今回、その結果として、商慣習見直しに取り組む事業者をとりまとめ、その事業者名と取組事例を公表した。

また、推奨3品目については、農林水産省が補助事業で設置している製造業・卸売業・小売業の話し合いの場となる「食品ロス削減のための商慣習検討ワーキングチーム」において、有識者を交えた検討会や実証実験を実施し、その結果を基に、納品期限を緩和しても小売店舗で廃棄増加等のリスクが少ない品目としてあげられたものである。

 

納品期限の緩和の取組状況

サプライチェーンでは、賞味期間の3分の1以内で小売店舗に納品する慣例、いわゆる「3分の1ルール」がある。このルールのもとでは、賞味期間の3分の1以内で納品できなかったものは、賞味期限まで多くの日数を残すにも関わらず、行き場がなくなり廃棄となる可能性がある。このため、厳しい納品期限を緩和することは食品ロスの削減につながると期待されている。

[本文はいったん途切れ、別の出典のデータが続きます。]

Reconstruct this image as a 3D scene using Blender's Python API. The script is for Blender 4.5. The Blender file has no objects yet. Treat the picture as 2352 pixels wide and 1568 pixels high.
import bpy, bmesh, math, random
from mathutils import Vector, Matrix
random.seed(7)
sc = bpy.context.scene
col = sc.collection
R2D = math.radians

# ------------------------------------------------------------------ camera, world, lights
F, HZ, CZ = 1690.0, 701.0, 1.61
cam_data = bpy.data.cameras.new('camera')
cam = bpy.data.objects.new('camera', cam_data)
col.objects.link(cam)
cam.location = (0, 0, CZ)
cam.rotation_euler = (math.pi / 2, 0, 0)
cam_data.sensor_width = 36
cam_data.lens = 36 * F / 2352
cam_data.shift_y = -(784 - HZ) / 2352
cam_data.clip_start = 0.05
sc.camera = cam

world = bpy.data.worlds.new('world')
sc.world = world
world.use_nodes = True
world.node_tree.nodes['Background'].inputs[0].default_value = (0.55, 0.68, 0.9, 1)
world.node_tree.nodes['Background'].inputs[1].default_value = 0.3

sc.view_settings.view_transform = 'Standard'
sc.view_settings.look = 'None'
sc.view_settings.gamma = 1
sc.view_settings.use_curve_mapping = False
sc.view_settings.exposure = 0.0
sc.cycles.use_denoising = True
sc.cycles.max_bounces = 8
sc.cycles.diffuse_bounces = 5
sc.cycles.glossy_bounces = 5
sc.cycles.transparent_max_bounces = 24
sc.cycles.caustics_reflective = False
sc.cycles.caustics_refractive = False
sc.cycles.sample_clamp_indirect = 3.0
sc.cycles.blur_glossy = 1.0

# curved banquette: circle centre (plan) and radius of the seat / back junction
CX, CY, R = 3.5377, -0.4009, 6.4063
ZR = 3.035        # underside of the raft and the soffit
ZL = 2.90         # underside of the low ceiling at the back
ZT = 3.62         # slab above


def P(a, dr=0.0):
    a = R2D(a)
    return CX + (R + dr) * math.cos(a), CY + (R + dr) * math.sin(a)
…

今回、今年10月末までに取組事業者をとりまとめた結果、納品期限を緩和(または予定)している小売事業者は、食品スーパーなどで昨年度から44増加し、186事業者となった(昨年10月時点の取組状況は142事業者)。

 

賞味期限表示の大括り化の取組状況

多くの商品の賞味期限は年月日で表示されている。一方で、小売業者の在庫商品よりも賞味期限が前であることが理由で、納品できなかった商品は廃棄の可能性が高まる。このため、賞味期限を年月のみまたは日まとめ(例:年月日表示の、日を10日単位で統一)にするなど大括り化して表示することにより、在庫商品と納品する商品の賞味期限の差が解消され、食品ロスの削減につながることが期待される。

今回、今年10月末までに取組事業者をとりまとめた結果、賞味期限表示の大括り化に取り組む製造業者は、昨年度から67増加し、223事業者となった(昨年10月時点の取組状況は156事業者)。

 

その他の取組事例

今回の募集では、賞味期限が短い商品を製造する事業者や、賞味期限を経過し、または賞味期限までの期間が短い商品を中心に販売している事業者等、納品期限緩和や賞味期限表示の大括り化に取り組むことは難しい事業者からも、食品ロス削減・リサイクルにつながる事例の応募があった。

シーフォー株式会社では、企業や自治体で発生した期限切れ、期限切迫商品を買取・引取りし、個人や団体へ販売・寄付している。期限切れ・切迫商品をメインに扱うことで食品ロス削減を進めている。

敷島製パン株式会社では、従来は切り落としていた「端生地」のロスをなくすため、「ミルケーク」を開発するなど、発売前に生地ロスを減らし、品質を安定化する取組を行った。また、流通や消費段階における食品ロス低減のため、消費・賞味期限を延長する取組を行っている。2020年10月には「満たされスイーツ」シリーズ、11月には「麦のめぐみ全粒粉入り食パン」の消費期限、2021年5月には「国産小麦のワッフル」の賞味期限を延長した。今後も品質を担保したうえで期限延長の取組を継続していく考えだ。

株式会社ビューティフルスマイルでは、食べるのに何ら問題がないにもかかわらず行き場を失ってしまった「もったいない」食品を最後まで美味しく楽しく食べる機会を作るため、通販サイトや百貨店イベントなどを通じて消費者へ届けている。食品ロスとなってしまった理由や日本の商慣習の現状などを詳しく伝え、消費者の関心や理解を深める取組を行っている。